Vreni Krieger bringt in ihren Collagen die Verhältnisse zum tanzen: „Vom Surrealismus zum I-​Realismus“

Kultur

Rems-Zeitung

Der da rechts unten in der Ecke, dieser soignierte Herr mit der Zigarre, ist das nicht der Dr. Freud aus dem Wiener Universitätsviertel? Aber wer ist der Eierkopf darüber, über der umrankten Venus? Theodor W. Adorno? Oder bloß ein DDR-​Apparatschik?

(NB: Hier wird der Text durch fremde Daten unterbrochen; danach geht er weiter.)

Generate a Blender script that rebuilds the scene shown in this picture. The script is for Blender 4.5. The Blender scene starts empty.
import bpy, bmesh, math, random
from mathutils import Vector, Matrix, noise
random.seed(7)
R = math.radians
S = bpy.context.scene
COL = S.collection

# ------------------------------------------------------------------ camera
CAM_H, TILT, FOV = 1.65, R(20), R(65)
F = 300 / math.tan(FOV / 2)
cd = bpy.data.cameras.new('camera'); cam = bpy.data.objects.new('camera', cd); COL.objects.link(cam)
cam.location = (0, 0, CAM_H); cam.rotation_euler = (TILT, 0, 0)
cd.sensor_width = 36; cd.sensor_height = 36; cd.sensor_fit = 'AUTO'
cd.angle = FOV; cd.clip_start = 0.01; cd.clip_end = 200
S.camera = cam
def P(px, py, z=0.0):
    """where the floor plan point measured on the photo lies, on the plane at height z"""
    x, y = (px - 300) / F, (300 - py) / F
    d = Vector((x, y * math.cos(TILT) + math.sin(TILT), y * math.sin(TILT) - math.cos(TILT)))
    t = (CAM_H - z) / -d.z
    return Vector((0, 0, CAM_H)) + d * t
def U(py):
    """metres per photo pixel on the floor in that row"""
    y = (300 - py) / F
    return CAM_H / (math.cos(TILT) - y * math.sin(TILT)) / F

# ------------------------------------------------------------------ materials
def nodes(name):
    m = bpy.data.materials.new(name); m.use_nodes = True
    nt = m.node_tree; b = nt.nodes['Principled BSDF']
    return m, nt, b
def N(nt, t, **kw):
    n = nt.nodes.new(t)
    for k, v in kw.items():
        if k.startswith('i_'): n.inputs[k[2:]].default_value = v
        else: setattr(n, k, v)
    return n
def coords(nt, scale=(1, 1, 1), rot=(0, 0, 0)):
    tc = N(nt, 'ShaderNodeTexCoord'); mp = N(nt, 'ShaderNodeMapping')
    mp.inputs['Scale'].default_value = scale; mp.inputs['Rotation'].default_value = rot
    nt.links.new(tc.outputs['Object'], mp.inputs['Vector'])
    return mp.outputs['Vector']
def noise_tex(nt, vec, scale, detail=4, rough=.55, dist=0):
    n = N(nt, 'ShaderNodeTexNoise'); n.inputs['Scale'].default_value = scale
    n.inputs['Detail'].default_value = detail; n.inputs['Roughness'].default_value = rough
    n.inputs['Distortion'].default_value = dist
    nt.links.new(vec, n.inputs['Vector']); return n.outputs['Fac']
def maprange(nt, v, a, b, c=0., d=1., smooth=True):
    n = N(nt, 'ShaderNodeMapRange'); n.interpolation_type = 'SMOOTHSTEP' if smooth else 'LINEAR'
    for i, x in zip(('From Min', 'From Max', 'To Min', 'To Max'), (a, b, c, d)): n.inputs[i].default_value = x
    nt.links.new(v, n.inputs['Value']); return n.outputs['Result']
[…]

Donnerstag, 25. November 2010
Rems-Zeitung, Redaktion
131 Sekunden Lesedauer

AUSSTELLUNG (rw). Die Fragen wachsen dem Betrachter nur so entgegen. Es gibt so vieles zu sehen in Vreni Kriegers Collagen, so vieles zu entdecken in den Tiefen ihrer Bilder, in ihren so zufällig erscheinenden Abgründen. „Vom Sur-​Realismus zum I-​Realismus“ ist eine Entdeckungsreise und eine Offenbarung — und die wohl frischeste, unbekümmertste Ausstellung des Jahres in Schwäbisch Gmünd, vom kompositorischen und narrativen Vermögen der 45-​jährigen Künstlerin ganz zu schweigen.
Vreni Krieger tritt uns hier als Molly Rokk entgegen, eine Schneidermeisterin von Geschichten und Cutterin im Kopfkino. In ihrem bürgerlichen Leben arbeitet die Gmünderin, Mutter von zwei erwachsenen Töchtern, als Bereichsleiterin bei der Arbeitslosen-​Selbsthilfeorganisation, kümmert sich um jugendliche Alg-​II-​Empfängerinnen und deren Qualifizierung. Mit Kunst befasst sie sich seit 20 Jahren, war bei Performances und Happenings des „Gmünder Streifens“ dabei und macht seit zehn Jahren im Unikom mit. Künstlerische Aktionen mit jungen Frauen im Rahmen ihrer Berufstätigkeit kommen hinzu. Literatur, Happenings, Malerei, Installationen, Collage, das fließt bei ihr in die „interdisziplinäre Zusammenarbeit“, wie sie es formuliert. Buchillustrationen, das ist so ein Traum von ihr. Versuchsweise hat sie damit schon angefangen, mit Texten des Dichters Kvazz (Uli Stephan), mit dem sie die Eröffnungsperformance und –lesung zur Ausstellung gestaltete.
Begonnen hat alles mit einem Stapel Visitenkarten, unbrauchbar geworden, weil Vreni Krieger ihren Namen änderte. „Die Identität stimmte nicht mehr. Also tat ich das, was wir alle tun, um unsere Identität herzustellen. Ich wählte aus den schon vorhandenen Informationen, Bildern, Meinungen aus und setzte das, was ich vorgefunden hatte, neu zusammen. Dabei entstand jeweils ein kleiner Teil Identität.“
Wie immer: Jeder Künstler steht auf den Schultern von anderen. Molly Rokk stellt sich in die Tradition der Dadaisten und Surrealisten. Und Ror Wolf, da strahlt sie, „den mag ich auch“, den Raoul Tranchirer mit seinen kriminalistischen, humoristischen und erotischen Motiven, den Meister der spielerischen und abgründigen Auseinandersetzung mit der Wirklichkeit. Sie setzt ihre Variante hinzu: den „I-​Realismus“. Irrealismus steckt drin, aber auch die Identität und das englische „I“, das Ich. Die Behauptung der Autonomie ist nicht weit, und hier geht es auch um die Würde und die Wünsche des Einzelnen: „Nein, wir sind nicht vereinzelt und unglücklich in atomisierten Beziehungen, wie uns Vertreter der Warenhausfraktion zum Zwecke unserer leichten Verführbarkeit implizieren wollen… Was Realität genannt wird, ist definitiv nicht wirklich, sondern beruht lediglich auf einer allgemeinen Übereinkunft, die völlig beliebig ist.“
Also schneidet und konstruiert sie drauf los, füllt Bildräume und erfüllt sich Bild-​Träume. Oft mit 40 Jahre alten Illustrierten, Modefotografien oder Abbildungen aus Büchern. Es darf aber auch mal ein Supermarktprospekt sein, und manchmal reibt sie Druckmotive durch. Ein Jahr lang hat sie so hart gearbeitet, um diese Ausstellung zu schaffen. Sie hat es wirklich geschafft.

Vreni Kriegers Collagen sind noch bis zum 28. Nov. im Unikom-​Kunstzentrum zu sehen (Fr — So 16 — 19 Uhr). Am heutigen Donnerstag lädt sie ab 16 Uhr zu Kaffee und Kuchen, am morgigen Freitag ließt Molly Rokk den „Bericht: Aliens in Sagres“.